Cheers ......... Graham.

anatech 6th March 2005 03:51 PM

Hi Tom,
Go back, back into the amp .... 'Scope the vas and other stages to see what's going on inside. You can then tell if you tend to overdrive the vas if you turn it up some into a dummy load. I'm sure you don't feel like listening to tones up high. That & you'd take out mids and tweeters doing that.

GRollins 6th March 2005 09:12 PM

There are numerous possibilities here, but your comment that you used a current mirror for the differential is interesting. I avoid using active loads whenever possible because they tend to produce an etched sound. Those who think measurements are the be-all, end-all love current mirrors and other, similar circuits. Those who actually listen to their systems tend to view them with a great deal of suspicion.
The usual reason people use an active load, whether current sources or their cousins, current mirrors, is to get as much gain as possible out of a stage.

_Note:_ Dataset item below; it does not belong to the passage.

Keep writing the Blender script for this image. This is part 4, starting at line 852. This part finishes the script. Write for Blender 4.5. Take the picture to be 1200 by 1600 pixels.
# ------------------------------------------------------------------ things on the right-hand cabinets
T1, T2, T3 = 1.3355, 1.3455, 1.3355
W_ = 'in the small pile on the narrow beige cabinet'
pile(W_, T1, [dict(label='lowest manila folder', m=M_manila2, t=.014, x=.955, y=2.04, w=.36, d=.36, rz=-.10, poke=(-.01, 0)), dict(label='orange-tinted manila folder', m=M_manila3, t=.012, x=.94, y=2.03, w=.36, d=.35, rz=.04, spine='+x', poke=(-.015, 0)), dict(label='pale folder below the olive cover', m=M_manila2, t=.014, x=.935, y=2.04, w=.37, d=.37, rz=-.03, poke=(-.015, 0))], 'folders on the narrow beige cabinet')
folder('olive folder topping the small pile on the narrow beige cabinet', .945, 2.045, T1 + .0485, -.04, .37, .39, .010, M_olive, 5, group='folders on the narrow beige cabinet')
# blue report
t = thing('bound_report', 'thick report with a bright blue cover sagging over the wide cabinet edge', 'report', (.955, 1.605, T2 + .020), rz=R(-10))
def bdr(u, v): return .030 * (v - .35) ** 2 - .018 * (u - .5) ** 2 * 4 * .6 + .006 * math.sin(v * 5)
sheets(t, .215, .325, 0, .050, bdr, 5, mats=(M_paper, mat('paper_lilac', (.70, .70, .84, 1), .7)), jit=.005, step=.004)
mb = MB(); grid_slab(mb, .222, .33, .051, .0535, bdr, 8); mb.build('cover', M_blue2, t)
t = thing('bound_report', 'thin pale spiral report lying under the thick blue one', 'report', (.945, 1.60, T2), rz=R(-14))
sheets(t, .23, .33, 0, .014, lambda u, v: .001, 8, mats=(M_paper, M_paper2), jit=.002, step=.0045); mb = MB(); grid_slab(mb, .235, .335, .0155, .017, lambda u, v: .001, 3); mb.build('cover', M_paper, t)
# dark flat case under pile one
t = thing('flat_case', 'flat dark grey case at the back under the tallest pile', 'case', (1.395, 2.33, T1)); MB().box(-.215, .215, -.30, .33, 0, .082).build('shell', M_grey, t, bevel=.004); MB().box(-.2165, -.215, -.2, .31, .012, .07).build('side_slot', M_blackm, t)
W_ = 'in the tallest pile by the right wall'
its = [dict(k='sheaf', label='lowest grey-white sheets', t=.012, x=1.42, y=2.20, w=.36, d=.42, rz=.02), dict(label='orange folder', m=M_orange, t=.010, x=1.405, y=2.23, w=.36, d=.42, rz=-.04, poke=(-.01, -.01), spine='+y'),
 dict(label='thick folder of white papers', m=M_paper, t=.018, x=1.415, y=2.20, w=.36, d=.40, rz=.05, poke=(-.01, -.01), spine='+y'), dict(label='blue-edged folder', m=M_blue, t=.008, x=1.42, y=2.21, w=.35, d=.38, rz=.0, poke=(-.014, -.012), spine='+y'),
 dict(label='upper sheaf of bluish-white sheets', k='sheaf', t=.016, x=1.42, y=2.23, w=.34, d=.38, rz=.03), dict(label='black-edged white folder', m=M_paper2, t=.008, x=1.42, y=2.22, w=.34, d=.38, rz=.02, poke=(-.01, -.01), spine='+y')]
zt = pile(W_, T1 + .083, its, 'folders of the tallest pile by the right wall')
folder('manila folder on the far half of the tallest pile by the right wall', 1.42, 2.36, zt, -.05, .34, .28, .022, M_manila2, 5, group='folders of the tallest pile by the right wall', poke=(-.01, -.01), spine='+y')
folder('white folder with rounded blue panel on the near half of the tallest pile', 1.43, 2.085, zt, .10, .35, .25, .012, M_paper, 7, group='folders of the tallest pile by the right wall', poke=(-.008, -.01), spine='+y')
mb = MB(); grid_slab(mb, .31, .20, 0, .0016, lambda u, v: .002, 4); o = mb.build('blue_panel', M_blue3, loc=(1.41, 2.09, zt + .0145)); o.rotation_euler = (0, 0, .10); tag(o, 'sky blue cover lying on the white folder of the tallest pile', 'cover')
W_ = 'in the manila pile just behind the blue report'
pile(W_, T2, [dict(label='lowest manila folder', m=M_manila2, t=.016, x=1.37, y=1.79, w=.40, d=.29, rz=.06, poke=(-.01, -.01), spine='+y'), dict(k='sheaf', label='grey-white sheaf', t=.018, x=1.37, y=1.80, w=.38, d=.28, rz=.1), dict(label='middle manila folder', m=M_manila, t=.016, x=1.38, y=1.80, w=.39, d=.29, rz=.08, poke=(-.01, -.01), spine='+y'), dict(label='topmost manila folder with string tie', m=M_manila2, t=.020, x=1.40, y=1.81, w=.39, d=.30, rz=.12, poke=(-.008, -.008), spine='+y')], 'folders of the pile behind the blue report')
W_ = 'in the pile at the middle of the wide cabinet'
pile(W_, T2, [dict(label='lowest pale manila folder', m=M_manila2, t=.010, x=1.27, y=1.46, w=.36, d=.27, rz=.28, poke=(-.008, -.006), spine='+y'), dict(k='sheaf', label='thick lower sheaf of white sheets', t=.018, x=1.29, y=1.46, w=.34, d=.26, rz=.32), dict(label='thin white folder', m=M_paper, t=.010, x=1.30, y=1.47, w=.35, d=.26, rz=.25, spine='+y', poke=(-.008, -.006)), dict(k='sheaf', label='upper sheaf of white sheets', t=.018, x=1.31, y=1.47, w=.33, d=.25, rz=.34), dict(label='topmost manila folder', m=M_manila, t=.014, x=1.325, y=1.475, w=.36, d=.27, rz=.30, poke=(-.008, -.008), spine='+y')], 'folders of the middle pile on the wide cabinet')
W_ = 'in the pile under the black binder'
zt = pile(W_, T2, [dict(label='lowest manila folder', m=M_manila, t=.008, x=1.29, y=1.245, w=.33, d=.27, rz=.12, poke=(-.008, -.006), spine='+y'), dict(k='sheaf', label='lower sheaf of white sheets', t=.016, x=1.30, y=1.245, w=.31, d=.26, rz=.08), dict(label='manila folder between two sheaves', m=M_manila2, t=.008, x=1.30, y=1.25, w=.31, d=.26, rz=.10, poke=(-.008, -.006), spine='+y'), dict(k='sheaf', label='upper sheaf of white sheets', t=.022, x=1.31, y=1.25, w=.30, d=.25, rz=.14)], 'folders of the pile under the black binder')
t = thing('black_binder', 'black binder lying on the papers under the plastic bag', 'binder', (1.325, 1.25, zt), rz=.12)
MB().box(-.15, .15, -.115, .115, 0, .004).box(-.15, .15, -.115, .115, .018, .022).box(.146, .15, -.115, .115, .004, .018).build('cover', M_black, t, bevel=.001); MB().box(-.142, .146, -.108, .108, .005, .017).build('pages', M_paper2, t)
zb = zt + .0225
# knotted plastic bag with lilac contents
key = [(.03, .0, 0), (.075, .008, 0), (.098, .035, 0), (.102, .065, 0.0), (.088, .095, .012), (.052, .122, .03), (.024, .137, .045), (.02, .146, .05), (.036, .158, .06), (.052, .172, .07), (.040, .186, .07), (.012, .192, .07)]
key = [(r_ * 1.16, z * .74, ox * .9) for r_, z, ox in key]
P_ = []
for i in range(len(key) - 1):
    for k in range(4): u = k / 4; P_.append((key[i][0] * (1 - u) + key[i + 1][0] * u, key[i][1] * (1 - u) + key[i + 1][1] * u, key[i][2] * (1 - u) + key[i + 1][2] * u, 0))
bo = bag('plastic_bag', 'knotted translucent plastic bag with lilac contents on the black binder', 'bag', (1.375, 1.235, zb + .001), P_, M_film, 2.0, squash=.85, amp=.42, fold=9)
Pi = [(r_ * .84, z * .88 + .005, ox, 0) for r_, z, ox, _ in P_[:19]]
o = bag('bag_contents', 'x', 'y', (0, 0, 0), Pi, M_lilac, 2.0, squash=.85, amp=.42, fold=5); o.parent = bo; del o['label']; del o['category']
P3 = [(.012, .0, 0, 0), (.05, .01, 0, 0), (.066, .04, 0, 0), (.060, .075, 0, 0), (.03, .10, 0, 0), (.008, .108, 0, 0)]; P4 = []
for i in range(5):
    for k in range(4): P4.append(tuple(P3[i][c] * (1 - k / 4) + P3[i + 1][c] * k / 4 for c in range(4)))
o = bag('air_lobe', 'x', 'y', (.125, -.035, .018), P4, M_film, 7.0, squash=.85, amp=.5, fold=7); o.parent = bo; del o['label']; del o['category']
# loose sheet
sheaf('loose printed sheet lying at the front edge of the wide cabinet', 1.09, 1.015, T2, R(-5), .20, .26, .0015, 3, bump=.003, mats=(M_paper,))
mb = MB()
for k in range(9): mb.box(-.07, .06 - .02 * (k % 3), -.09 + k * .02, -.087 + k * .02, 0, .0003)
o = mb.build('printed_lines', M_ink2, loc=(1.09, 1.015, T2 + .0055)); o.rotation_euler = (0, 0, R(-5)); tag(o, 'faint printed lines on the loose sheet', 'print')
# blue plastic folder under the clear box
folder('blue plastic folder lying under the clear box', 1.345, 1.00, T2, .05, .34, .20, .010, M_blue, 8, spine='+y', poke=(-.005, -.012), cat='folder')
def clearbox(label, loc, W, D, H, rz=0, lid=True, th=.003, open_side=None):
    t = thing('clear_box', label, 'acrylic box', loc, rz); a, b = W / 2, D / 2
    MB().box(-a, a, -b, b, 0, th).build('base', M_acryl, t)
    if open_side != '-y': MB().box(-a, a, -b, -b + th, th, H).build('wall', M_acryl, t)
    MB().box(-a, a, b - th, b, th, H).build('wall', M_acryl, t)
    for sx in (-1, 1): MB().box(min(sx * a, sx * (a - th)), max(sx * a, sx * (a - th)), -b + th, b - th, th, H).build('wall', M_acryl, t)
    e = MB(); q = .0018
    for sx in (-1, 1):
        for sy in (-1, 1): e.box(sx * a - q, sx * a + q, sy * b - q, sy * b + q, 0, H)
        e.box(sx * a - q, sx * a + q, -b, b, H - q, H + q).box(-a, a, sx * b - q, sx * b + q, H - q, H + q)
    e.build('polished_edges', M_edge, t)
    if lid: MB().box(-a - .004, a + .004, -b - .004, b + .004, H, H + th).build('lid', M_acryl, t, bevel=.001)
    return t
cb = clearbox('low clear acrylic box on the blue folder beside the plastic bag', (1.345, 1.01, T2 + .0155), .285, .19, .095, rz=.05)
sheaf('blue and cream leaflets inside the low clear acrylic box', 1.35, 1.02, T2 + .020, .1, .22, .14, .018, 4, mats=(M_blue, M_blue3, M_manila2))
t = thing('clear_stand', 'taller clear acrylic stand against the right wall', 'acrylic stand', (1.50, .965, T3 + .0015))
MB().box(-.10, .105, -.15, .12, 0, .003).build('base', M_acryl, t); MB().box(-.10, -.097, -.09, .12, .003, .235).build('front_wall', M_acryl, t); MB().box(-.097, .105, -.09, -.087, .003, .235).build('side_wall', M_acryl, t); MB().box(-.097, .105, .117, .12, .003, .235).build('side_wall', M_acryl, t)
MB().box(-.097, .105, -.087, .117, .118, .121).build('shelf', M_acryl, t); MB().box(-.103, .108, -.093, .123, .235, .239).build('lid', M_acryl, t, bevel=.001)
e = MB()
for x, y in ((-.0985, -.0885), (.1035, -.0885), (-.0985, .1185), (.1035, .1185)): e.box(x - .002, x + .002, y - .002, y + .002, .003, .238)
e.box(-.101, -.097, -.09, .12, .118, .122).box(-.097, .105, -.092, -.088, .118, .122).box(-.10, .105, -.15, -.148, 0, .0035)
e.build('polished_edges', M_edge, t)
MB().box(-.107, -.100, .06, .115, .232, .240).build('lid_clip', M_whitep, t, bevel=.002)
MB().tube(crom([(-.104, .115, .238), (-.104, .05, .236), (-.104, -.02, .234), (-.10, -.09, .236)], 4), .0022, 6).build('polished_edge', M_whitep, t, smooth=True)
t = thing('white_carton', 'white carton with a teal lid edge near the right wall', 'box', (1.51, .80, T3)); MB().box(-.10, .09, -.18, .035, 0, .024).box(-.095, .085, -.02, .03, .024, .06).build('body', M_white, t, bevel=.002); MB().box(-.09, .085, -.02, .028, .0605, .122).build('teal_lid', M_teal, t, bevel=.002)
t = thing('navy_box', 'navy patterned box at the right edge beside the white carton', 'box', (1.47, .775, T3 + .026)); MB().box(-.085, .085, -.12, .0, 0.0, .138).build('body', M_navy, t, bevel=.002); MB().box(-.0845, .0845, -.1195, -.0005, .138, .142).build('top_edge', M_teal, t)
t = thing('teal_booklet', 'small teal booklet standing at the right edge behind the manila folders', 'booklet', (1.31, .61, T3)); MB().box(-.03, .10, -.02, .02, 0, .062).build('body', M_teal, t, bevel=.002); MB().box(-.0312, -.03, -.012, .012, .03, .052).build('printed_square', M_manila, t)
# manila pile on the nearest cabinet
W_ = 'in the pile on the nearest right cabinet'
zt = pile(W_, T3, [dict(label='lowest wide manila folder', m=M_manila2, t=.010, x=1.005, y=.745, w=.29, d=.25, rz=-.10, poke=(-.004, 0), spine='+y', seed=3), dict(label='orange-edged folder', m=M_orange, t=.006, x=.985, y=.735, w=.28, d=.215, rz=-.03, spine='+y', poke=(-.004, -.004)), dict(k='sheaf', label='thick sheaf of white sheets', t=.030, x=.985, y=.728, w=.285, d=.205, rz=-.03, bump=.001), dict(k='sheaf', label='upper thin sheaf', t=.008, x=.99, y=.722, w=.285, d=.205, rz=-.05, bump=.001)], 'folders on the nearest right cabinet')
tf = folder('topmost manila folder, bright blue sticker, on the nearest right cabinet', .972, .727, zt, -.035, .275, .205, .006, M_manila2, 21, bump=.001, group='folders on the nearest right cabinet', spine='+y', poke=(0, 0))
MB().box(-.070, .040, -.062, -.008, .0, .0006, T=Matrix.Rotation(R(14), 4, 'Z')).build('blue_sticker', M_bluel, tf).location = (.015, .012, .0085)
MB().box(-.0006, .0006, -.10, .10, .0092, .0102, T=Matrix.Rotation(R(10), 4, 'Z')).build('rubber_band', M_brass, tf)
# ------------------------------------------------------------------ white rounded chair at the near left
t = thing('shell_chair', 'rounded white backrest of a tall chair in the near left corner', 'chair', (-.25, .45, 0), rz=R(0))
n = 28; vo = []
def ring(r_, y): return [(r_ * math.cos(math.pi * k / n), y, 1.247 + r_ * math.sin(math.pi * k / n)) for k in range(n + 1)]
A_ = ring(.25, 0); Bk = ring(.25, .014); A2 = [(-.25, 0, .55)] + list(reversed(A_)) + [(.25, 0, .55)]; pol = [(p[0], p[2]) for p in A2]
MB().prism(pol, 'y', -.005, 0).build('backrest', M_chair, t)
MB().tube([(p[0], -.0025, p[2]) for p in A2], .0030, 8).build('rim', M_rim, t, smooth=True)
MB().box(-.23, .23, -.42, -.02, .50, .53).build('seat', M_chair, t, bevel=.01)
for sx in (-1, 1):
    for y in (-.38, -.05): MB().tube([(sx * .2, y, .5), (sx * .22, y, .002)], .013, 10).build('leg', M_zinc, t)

That's frequently because people intend to turn around and burn off that gain as negative feedback. High rates of negative feedback are also associated with poor sound quality.
Inevitably, someone will pop up at this point and start screaming about how it lowers distortion, etc. Your proper response to such a post is to ask them how often they listen to live, unamplified music. Amplified music doesn't count--it has to be unamplified, elseways you're listening to the PA system, and PAs make lousy stereos. Technical perfection that doesn't sound like real music isn't perfection, is it?
If you can't find evidence of actual misbehavior in the circuit, you might try using a resistive load and a lower rate of feedback. It might, possibly just cure the problem.
I'll back out now and let the measurements uber alles crowd fill up the next fifteen pages.


AKSA 6th March 2005 10:59 PM


I categorically and unequivocally agree with all you wrote......

My experience too.....



tmblack 6th March 2005 11:12 PM

I scoped at the VAS collector and it looks just great but turning off the power to the output stage did make it spike a bit.

I decided to add some CC across the collector and base of the VAS.
It now sounds appropriately balanced.

Greg, I'm really glad you posted about current mirrors.
How about using cascode transistor loads like in the Leach?

Where do you find live music without PA's these days?
Even acoustic instruments are amplified at concert halls.


lumanauw 7th March 2005 12:17 AM

2 Attachment(s)
Hi, Grey,

This is a never ending story, between listening argument and measurement argument:D
Have you ever look to Electrocompaniet schematic, like AW120? It's quite complex, using mirrors, but its something. The RE degeneration are big everywhere, quite strange, why one use current mirrors but put big degeneration at the same time?